Ha mai assistito ad un pavone che si ammira di fronte ad uno specchio?
Non avendo consapevolezza di se tentano d’interpretare l’immagine che gli appare davanti.
Altre volte magari è semplice psicopatia.
A lei la scelta.
L’unico modo di “controllare la spesa” è l’introduzione di un interesse privato.L’utilizzo di denaro pubblico di tutti e quindi di nessuno porta inevitabilmente ad un uso improprio e scorretto delle risorse che le regole ed i controlli possono solo illudere di eliminare.
Le società degli Enti locali nascono spesso per “recuperare” l’IVA, dato che un Ente Locale, come un qualsiasi cittadino, deve pagare l’IVA sui propri acquisti di beni e servizi. Lo stato che tassa i propri piccoli aiutanti. Allora per la gestione di una seire di beni e servizi, sia strumentali che non, nascono le società di capitali che possono “scaricare l’IVA” degli acquisti perchè vendono a loro volta altri beni e servizi.
Se avete per esempio un Contratto di Servizio per il trasporto pubblico che vale circa 120 milioni all’anno, facendolo gestire da una Srl questa potrà utilizzare i 12 milioni di IVA (è il 10%) per compensare su vendite o affitti.
Suonano le trombe e rullano i tamburi, anche quelli del Grillo stavolta: “abolite le Province in Sicilia” riporta il Sole24ore.
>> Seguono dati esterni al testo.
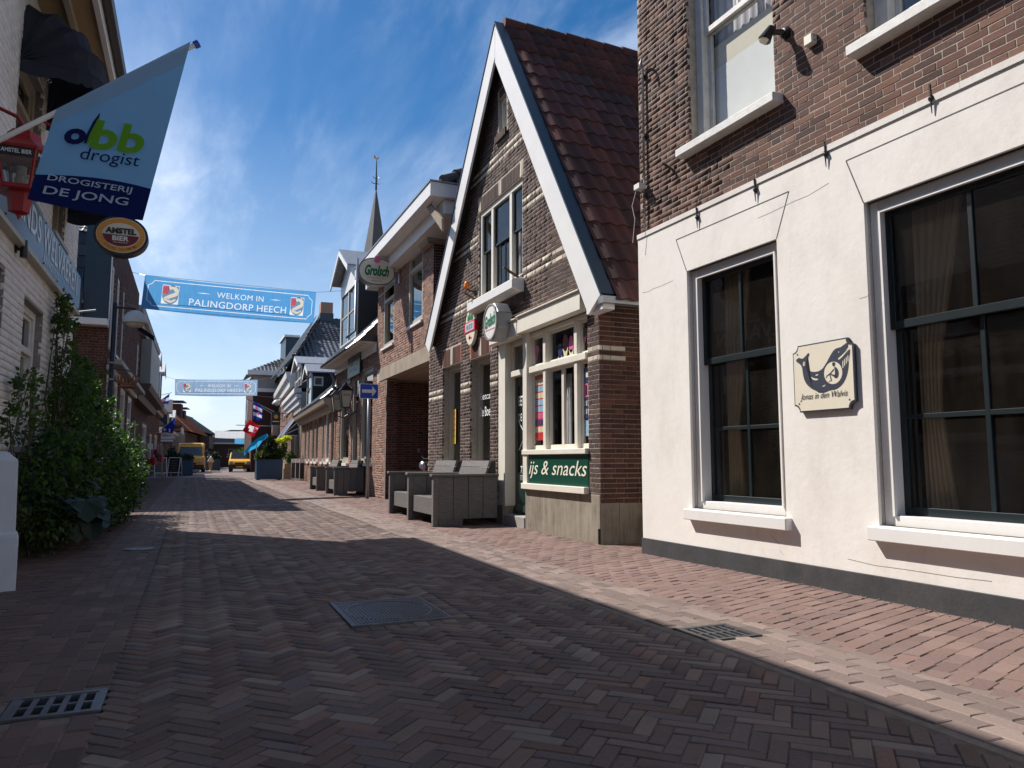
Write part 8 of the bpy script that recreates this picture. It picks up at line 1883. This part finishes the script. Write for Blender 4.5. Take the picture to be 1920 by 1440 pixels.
hflag('blue and white striped Frisian flag bunched beside the hung lamp', 'frisian_flag', P_(535, 790, 50), P_(463, 748, 49), (P_(476, 752, 49), P_(492, 762, 49), P_(491, 790, 49), P_(474, 785, 49)), ['cloth_blue', 'cloth_white', 'cloth_blue', 'cloth_white', 'cloth_blue'], prints=[(prt([(478, 764), (481, 762), (484, 765), (481, 769)], 48.7), 'banner_red'), (prt([(482, 774), (485, 772), (487, 776), (484, 779)], 48.7), 'banner_red')])
hflag('narrow pale pennant hanging almost straight from the outermost pole', 'pennant_flag', P_(530, 780, 51), P_(461, 746, 50), (P_(461, 747, 50), P_(464.5, 749, 50), P_(463, 789, 50), P_(460, 788, 50)), ['cloth_white'])
hflag('dark blue flag with white emblem above the pale shop sign on the left', 'shop_flag', P_(292, 815, 50), P_(329, 782, 50), (P_(304, 803, 50), P_(329, 783, 50), P_(325, 812, 50), P_(303, 811, 50)), ['cloth_blue'], prints=[(prt([(305.5, 804), (312, 804), (308.8, 809)], 49.7), 'banner_white'), (prt([(316.5, 804), (319, 804), (319, 810), (316.5, 810)], 49.7), 'banner_white')])
hflag('small Frisian flag with red hearts, high on the left house', 'frisian_flag', P_(297, 742, 55), P_(322, 736, 55), (P_(304, 748, 55), P_(318, 738, 55), P_(316, 757, 55), P_(299, 758, 55)), ['cloth_blue', 'cloth_white', 'cloth_blue'], prints=[(prt([(304, 749), (307, 747), (309, 750), (306, 753)], 54.7), 'banner_red')])
sp_ = thing('hanging_shop_sign', 'pale rectangular shop sign with dark lettering under the dark blue flag', 'sign', (0, 0, 0)); a, b = onY(302, 812, 50.3), onY(324, 828, 50.3)
bx('board', MATS['text_white'], sp_, a[0], b[0], 50.28, 50.34, b[2], a[2]); text(sp_, 'WATERLAND', (b[0] - a[0]) * .8, .12, Matrix(((1, 0, 0, (a[0] + b[0]) / 2), (0, 0, -1, 50.27), (0, 1, 0, a[2] - .16), (0, 0, 0, 1))), 'text_navy'); bx('stripe', MATS['road_sign_blue'], sp_, a[0], b[0], 50.27, 50.279, b[2] + .12, b[2] + .17)
m = MB(); m.tube([(a[0], 50.3, a[2]), (-2.3, 50.3, a[2])], .02, 5); m.tube([(a[0] + .05, 50.3, b[2]), (a[0] + .05, 50.3, 0)], .03, 5); m.build('bracket', MATS['grey_paint'], sp_)
# awnings on the right
def slope_awning(label, F, out, u0, u1, zt, zb, mat, cheek=True, ribs=3):
    t = thing('shop_awning', label, 'awning', tuple(F.O), F.rz); m = MB(); m.quad((u0, .05, zt), (u1, .05, zt), (u1, out, zb), (u0, out, zb)); m.build('cloth', MATS[mat], t)
    m = MB(); vs = []; n = 40
    for k in range(n + 1): u = u0 + (u1 - u0) * k / n; vs += [(u, out, zb), (u, out + .01, zb - .18 - .05 * abs(math.sin(k * math.pi / 4)))]
    m.add(vs, [(2*k, 2*k+2, 2*k+3, 2*k+1) for k in range(n)]); m.build('valance', MATS[mat], t)
    if cheek:
        m = MB(); m.poly([(u0 + .01, .05, zt), (u0 + .01, out, zb), (u0 + .01, .05, zb)]); m.build('cheek', MATS['awning_navy'], t)
    m = MB(); [m.tube([(u0 + (.0 if k == 0 else 0), .05, zt - .0 - (zt - zb) * k / 3), (u0, out, zb)], .02, 5) for k in range(ribs)]; m.tube([(u0, .05, zb), (u0, out, zb)], .02, 5); m.build('arm', MATS['white_paint'], t); return t
M_cloth('awning_greyblue', (0.20, 0.24, 0.36), .35); M_cloth('umbrella_blue', (0.03, 0.40, 0.70), .45)
F6_ = F6; 
za, zb_ = onY(555, 782, 42)[2], onY(525, 812, 42)[2]
slope_awning('grey-blue sloping shop awning with dark triangular cheek, over the white shop front', F6, .85, .7, 6.6, F6(557, 780)[1], onY(524, 818, 43)[2], 'awning_greyblue')
um = thing('blue_sunshade', 'bright sky blue tilted sunshade behind the big blue planter', 'parasol', (0, 0, 0))
Pu = [onY(x, y, 47.5) for x, y in ((457, 849), (500, 812), (504, 815), (488, 833), (478, 845), (462, 849))]
yc1, yc2 = 46.5, 49.0
top = [onY(x, y, 47) for x, y in ((458, 847), (470, 832), (485, 820), (501, 813))]; bot = [onY(x, y, 49) for x, y in ((470, 845), (484, 838), (492, 828), (503, 818))]
m = MB(); m.add([tuple(p) for p in top + bot], [(k, k + 1, 4 + k + 1, 4 + k) for k in range(3)]); m.build('canopy', MATS['umbrella_blue'], um)
m = MB(); [m.add([tuple(top[k]), tuple(top[k + 1]), tuple(top[k + 1] - [0, 0, .22]), tuple((top[k] + top[k + 1]) / 2 - [0, 0, .30]), tuple(top[k] - [0, 0, .22])], [(0, 1, 2, 3, 4)]) for k in range(3)]; m.build('fringe', MATS['umbrella_blue'], um)
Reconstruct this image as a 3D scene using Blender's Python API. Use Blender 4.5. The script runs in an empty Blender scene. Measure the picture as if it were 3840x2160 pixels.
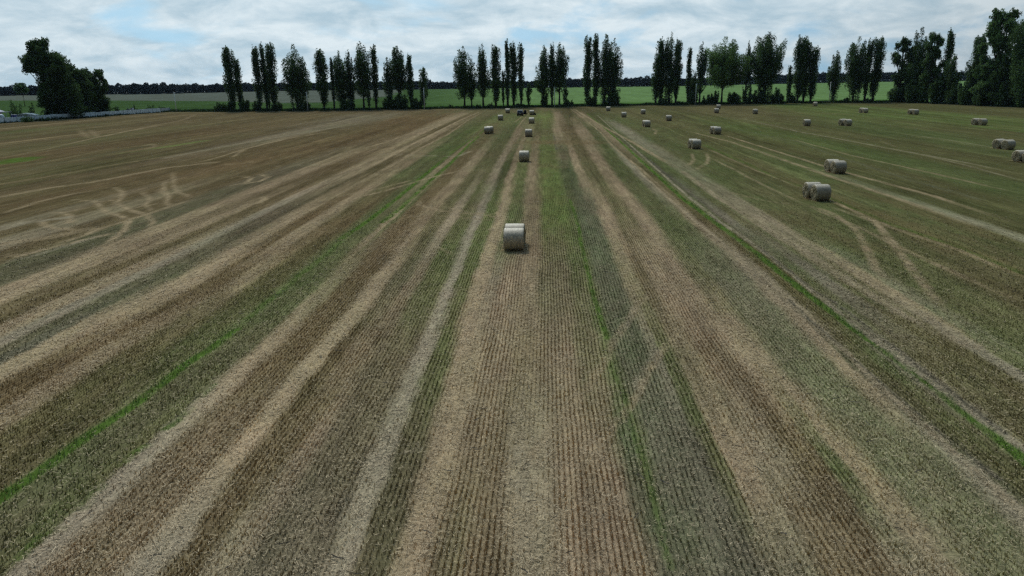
import bpy, math, random
import numpy as np
from mathutils import Matrix, Vector

C = bpy.context.scene.collection
scene = bpy.context.scene
rs = np.random.RandomState

# ------------------------------------------------------------------ camera model
F = 1850.0                    # focal length in units of a 2576 px wide frame
CX, CY = 1288.0, 724.5
CAMH = 10.7
K = 2576.0 / 3840.0           # frame coordinates below are given in 3840 px units unless noted
_y = np.array([(1370 - CX) / F, -(195 - CY) / F, -1.0]); _y /= np.linalg.norm(_y)
_h = np.array([1.0, 0.010, 0.0])
_z = np.cross(_h, _y); _z /= np.linalg.norm(_z)
_x = np.cross(_y, _z)
RW = np.array([_x, _y, _z])   # camera -> world
CAM = np.array([0, 0, CAMH])

def ray(px, py):
    d = np.array([(px - CX) / F, -(py - CY) / F, -1.0])
    return RW @ d
def ground_d(px, py, z=0.0):
    d = ray(px, py)
    t = (z - CAMH) / d[2]
    return CAM + d * t
def G(px, py, z=0.0):
    return ground_d(px * K, py * K, z)
def project(p):
    c = RW.T @ (np.asarray(p, float) - CAM)
    return CX + F * c[0] / -c[2], CY - F * c[1] / -c[2], -c[2]
def height_to(P, top_src):
    """height of an upright thing at ground point P whose top shows at row top_src"""
    lo, hi = 0.0, 120.0
    for _ in range(50):
        m = (lo + hi) / 2
        if project((P[0], P[1], P[2] + m))[1] / K > top_src: lo = m
        else: hi = m
    return lo

cam = bpy.data.cameras.new('camera')
cam.sensor_width = 36; cam.lens = F / 2576 * 36
cam.clip_end = 9000; cam.clip_start = 0.1
co = bpy.data.objects.new('camera', cam); C.objects.link(co)
M = Matrix(RW.tolist()).to_4x4(); M.translation = Vector(CAM)
co.matrix_world = M
scene.camera = co

# ------------------------------------------------------------------ helpers
def lin(c):
    c = np.asarray(c, float) / 255.0
    return np.where(c <= 0.04045, c / 12.92, ((c + 0.055) / 1.055) ** 2.4)

def props(o, label=None, cat=None, group=None, kind=None):
    if label: o['label'] = label
    if cat: o['category'] = cat
    if group: o['group'] = group
    if kind: o['kind'] = kind
    return o
def empty(name, loc, rz=0.0):
    o = bpy.data.objects.new(name, None); C.objects.link(o)
    o.location = loc; o.rotation_euler = (0, 0, rz); o.empty_display_size = .5
    return o
def link(name, me, parent=None, loc=None, rz=0.0):
    o = bpy.data.objects.new(name, me); C.objects.link(o)
    if parent: o.parent = parent
    if loc is not None: o.location = loc
    o.rotation_euler = (0, 0, rz)
    return o

def np_mesh(name, V, faces_n, idx, mat, col=None, smooth=False):
    """V (n,3); faces_n: verts per face (int); idx flat index array"""
    me = bpy.data.meshes.new(name)
    V = np.ascontiguousarray(V, np.float32); idx = np.ascontiguousarray(idx, np.int32).ravel()
    nf = len(idx) // faces_n
    me.vertices.add(len(V)); me.vertices.foreach_set('co', V.ravel())
    me.loops.add(len(idx)); me.loops.foreach_set('vertex_index', idx)
    me.polygons.add(nf)
    me.polygons.foreach_set('loop_start', np.arange(0, nf * faces_n, faces_n, dtype=np.int32))
    me.polygons.foreach_set('loop_total', np.full(nf, faces_n, np.int32))
    if smooth: me.polygons.foreach_set('use_smooth', np.ones(nf, bool))
    me.update(calc_edges=True)
    if col is not None:
        a = me.color_attributes.new('Col', 'FLOAT_COLOR', 'POINT')
        c4 = np.ones((len(V), 4), np.float32); c4[:, :3] = col
        a.data.foreach_set('color', c4.ravel())
    me.materials.append(mat)
    return me

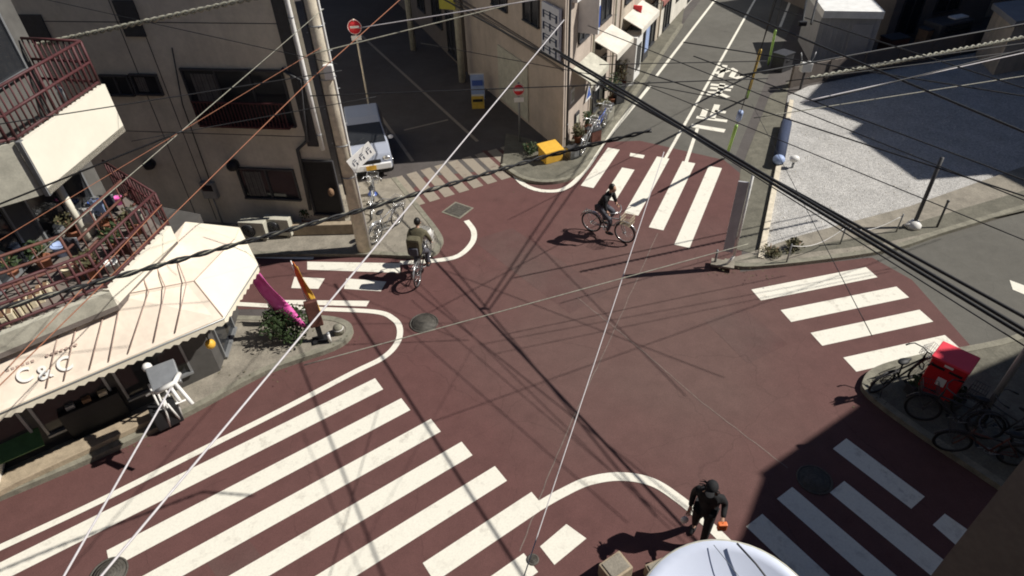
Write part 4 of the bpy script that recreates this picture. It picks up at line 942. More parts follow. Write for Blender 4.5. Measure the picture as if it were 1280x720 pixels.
t = thing('vending_post', 'dark post with white cap beneath the awning corner', 'post', G(275, 450, .12)); MB().tube([(0, 0, 0), (0, 0, 2.1)], .05, 8).build('shaft', M_BLACK, t, True); MB().ell((.02, 0, 2.1), (.11, .1, .16)).build('cap', M_WHITE, t, True)
b = MB(); t = thing('display_board', 'slanted display board with blue brown and green bands under the awning', 'board', G(22, 556, .4), rad(34))
for i, (m, y) in enumerate(((M_GREEN, -.42), (M_WOOD, 0.), (M_NAVY, .42))): MB().box((0, y*.86, .45+y*.45), (1.0, .4, .04), rx=rad(28)).build('band', m, t, True)
MB().box((0, .1, .2), (.9, .5, .4)).build('base', M_BLACK, t, True)
t = thing('display_shelf', 'dark shelf with goods behind the glass shop front', 'shelf', G(118, 512, .55), rad(34))
MB().box((0, 0, .0), (1.1, .45, .7)).build('body', M_BLACK, t, True, bevel=.02)
for x, m in ((-.3, M_GREYM), (0, M_WOOD), (.3, M_BASKETW)): MB().box((x, -.05, .4), (.16, .2, .1)).build('goods', m, t, True, bevel=.01)
t = thing('white_sign_leaf', 'white leaning panel at the left frame edge of the shop step', 'panel', G(6, 588, .2), rad(20)); MB().box((0, 0, .25), (.12, .7, .5), ry=rad(15)).build('panel', M_WHITE, t, True, bevel=.01); MB().box((-.1, 0, .03), (.25, .7, .05)).build('foot', M_BLACK, t, True)
# nobori banners
def banner(px, ztop_px, h, m, cloth_w, label, wav=.05, lean=(0, 0), m2=None, z=.12):
    c = G(*px, z); t = thing('banner_flag', label, 'banner', c, 0)
    MB().lathe((0, 0, 0), [(.16, 0), (.16, .06), (.05, .1), (.03, .12)], 12).build('base', M_BLACK, t, True)
    MB().tube([(0, 0, 0), (lean[0], lean[1], h)], .014, 6).build('pole', M_WHITE, t, True)
    nZ, nX = 16, 4
    for s_, mm in enumerate([m]+([m2] if m2 else [])):
        vs = []; x0, x1 = (0, 1) if not m2 else ((0, .5), (.5, 1))[s_]
        for j in range(nZ+1):
            f = j/nZ; zc = .35+(h-.4)*f; wdt = cloth_w*(1.0-.45*f)
            for i in range(nX+1):
                g_ = x0+(x1-x0)*i/nX; vs.append((lean[0]*zc/h+wdt*g_*.95, lean[1]*zc/h-.12*g_+wav*math.sin(7*f+5*g_), zc-.1*g_*math.sin(3*f)))
        fs = [(j*(nX+1)+i, j*(nX+1)+i+1, (j+1)*(nX+1)+i+1, (j+1)*(nX+1)+i) for j in range(nZ) for i in range(nX)]
        o = MB().add(vs, fs, True).build('cloth', mm, t, True); md = o.modifiers.new('th', 'SOLIDIFY'); md.thickness = .006
banner((362, 420), None, 2.0, M_PINK, .7, 'pink banner flag with pale marks hanging by the shop shrub', lean=(-.55, .15))
banner((394, 402), None, 1.75, M_ORANGE, .34, 'narrow orange and yellow banner flag on the corner pavement', m2=M_YEL, lean=(-.22, .2))
t = plant((362, 420), .55, .85, 'round dark green shrub on the pavement under the pink banner', pot=False, n=1500, s=.05, z=.12, name='shrub')
t = thing('sign_stand', 'brown red box sign on a black leg at the pavement tip', 'sign', G(402, 425, .12), rad(20)); MB().box((0, 0, .85), (.3, .12, .75)).build('box', M_RUST, t, True, bevel=.02); MB().box((0, 0, .25), (.12, .08, .5)).build('leg', M_BLACK, t, True); MB().box((0, 0, .03), (.4, .25, .05)).build('foot', M_BLACK, t, True)
t = thing('bollard', 'stubby pale bollard on the rounded pavement tip', 'bollard', G(424, 416, .12)); MB().lathe((0, 0, 0), [(.12, 0), (.12, .18), (.1, .22), (.03, .25)], 16).build('body', M_KERB, t, True); MB().ring((0, 0, .15), (0, 0, 1), .122, .01, 18, 4).build('band', M_WHITE, t, True)
t = thing('bollard', 'slim white capped stub in front of the sign stand', 'bollard', G(413, 428, .12)); MB().tube([(0, 0, 0), (0, 0, .3)], .04, 8).build('shaft', M_WHITE, t, True); MB().ell((0, 0, .3), (.045, .045, .03)).build('cap', M_GREYM, t, True)

# ================================================================== VEHICLES / STREET FURNITURE
def kei_car(loc, rz, label):
    t = thing('parked_car', label, 'car', loc, rz); W = .72
    # side profile (y forward), front at -y
    prof = [(-1.66, .32), (-1.68, .62), (-1.55, .82), (-1.05, .93), (-.45, 1.45), (.0, 1.52), (1.1, 1.50), (1.6, 1.2), (1.68, .7), (1.66, .32)]
    vs = []; 
    for x, ins in ((-W, 1), (W, -1)):
        for y, z in prof: vs.append((x+ins*max(0, (z-.85))*.22, y, z))
    n = len(prof); fs = [tuple(range(n)), tuple(range(n, 2*n))[::-1]]+[(i, i+n, (i+1) % n+n, (i+1) % n) for i in range(n)]
    body = MB().add(vs, fs).build('body', mat('car_silver_blue', (.34, .37, .45), .25, 3, .05), t, True, bevel=.05)
    gl_ = MB(); gl_.add([(-.63, -1.0, .985), (.63, -1.0, .985), (.55, -.47, 1.46), (-.55, -.47, 1.46)], [(0, 1, 2, 3)]); o = gl_.build('windscreen', M_DARKG, t, True); md = o.modifiers.new('s', 'SOLIDIFY'); md.thickness = .02; md.offset = 0
    for sx in (-1, 1):
        o = MB().add([(sx*.70, -.85, .98), (sx*.70, 1.35, .98), (sx*.60, 1.1, 1.4), (sx*.60, -.4, 1.4)], [(0, 1, 2, 3)]).build('side_window', M_DARKG, t, True); md = o.modifiers.new('s', 'SOLIDIFY'); md.thickness = .02; md.offset = 0
        MB().ell((sx*.55, -1.62, .68), (.14, .07, .09)).build('headlight', M_CHROME, t, True)
        MB().ell((sx*.82, -.75, 1.0), (.1, .06, .07)).build('mirror', M_WHITEG, t, True)
        for y in (-1.1, 1.1):
            w_ = MB().disc((sx*.66, y, .29), (1, 0, 0), .29, 24, .17).build('wheel', M_BLACK, t, True); MB().disc((sx*.75, y, .29), (1, 0, 0), .17, 16, .02).build('rim', M_CHROME, w_, True)
    MB().box((0, -1.70, .45), (1.36, .10, .22)).build('bumper', M_WHITEG, t, True, bevel=.03)
    MB().box((0, -1.70, .64), (.7, .05, .10)).build('grille', M_BLACK, t, True); MB().box((0, -1.765, .45), (.33, .02, .16)).build('number_plate', M_YEL, t, True)
    MB().box((0, -1.6, .25), (1.3, .1, .14)).build('skirt', M_BLACK, t, True)
    for s in (-.25, .25): MB().tube([(s-.2, -1.02, 1.0), (s+.2, -.85, 1.13)], .008, 4).build('wiper', M_BLACK, t, True)
    return t
kei_car((-4.92, 20.75, 0), rad(13), 'white small car parked nose out in the shaded alley mouth')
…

Ma poi…saranno sostituite da Consorzi di Comuni e si è in attesa della legge che regolamenterà questi consorzi, quindi si vedrà come e con che costi. Ma…i dipendenti saranno assorbiti dai Consorzi e dai Comuni. Ma..si sta proponendo un reddito minimo di 1000 euro, di solidarietà. Ma… Quanti ma!! Quel che interessa è una semplice domanda: La Sicilia da domani spenderà almeno la metà di quel che spende oggi di soldi pubblici ? Il che vorrebbe dire, sia chiaro, mantenere comunque una spesa gigantesca. Il resto son solo chiacchere e fuffa e sappiamo bene quante ne sanno fare tutti e non meno di altri i signori Grillo e Crocetta.